The Chronicle of St. Jerome
Jerome and Eusebius

St. Jerome as a young man spent time in the East and became familiar with a great deal of the scholarship of the school of Origen and Eusebius. He came across a copy of the Chronological Canons and recognised its importance. As with other works by Eusebius, such as the Onomasticon, he arranged to translate it. He had a skilled scribe draw up a volume with the numerals in Latin rather than Greek – no trivial task –, and then dictated a translation of the contents.

He also added his own comments where he felt that Roman history had been neglected. Finally he composed a continuation down to his own times, ending with the disastrous defeat and death of the emperor Valens at the hands of the Goths at Adrianople in 378 AD.

This continuation was of the utmost importance for the future. The esteem in which Jerome was held was great in the succeeding decades and centuries, and the monastic scribes did not hesitate to follow his example and write further continuations to the text.
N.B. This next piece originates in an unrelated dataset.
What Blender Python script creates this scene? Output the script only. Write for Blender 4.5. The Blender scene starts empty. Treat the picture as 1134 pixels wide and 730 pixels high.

This practice undoubtedly contributed to the preservation of the work and its centrality to all future historical work.

Jerome made revisions to the text as time went on. He made an error in transcribing 'Alcamenes' in one entry, mistaking the numeral theta that preceded it as part of the name. The text 'Thalcamenes' appears in numerous manuscripts, including 'O'; but is corrected in others. It shows clearly the manner in which the Greek practise of using letters as numerals facilitated corruption of both the numbers and the text.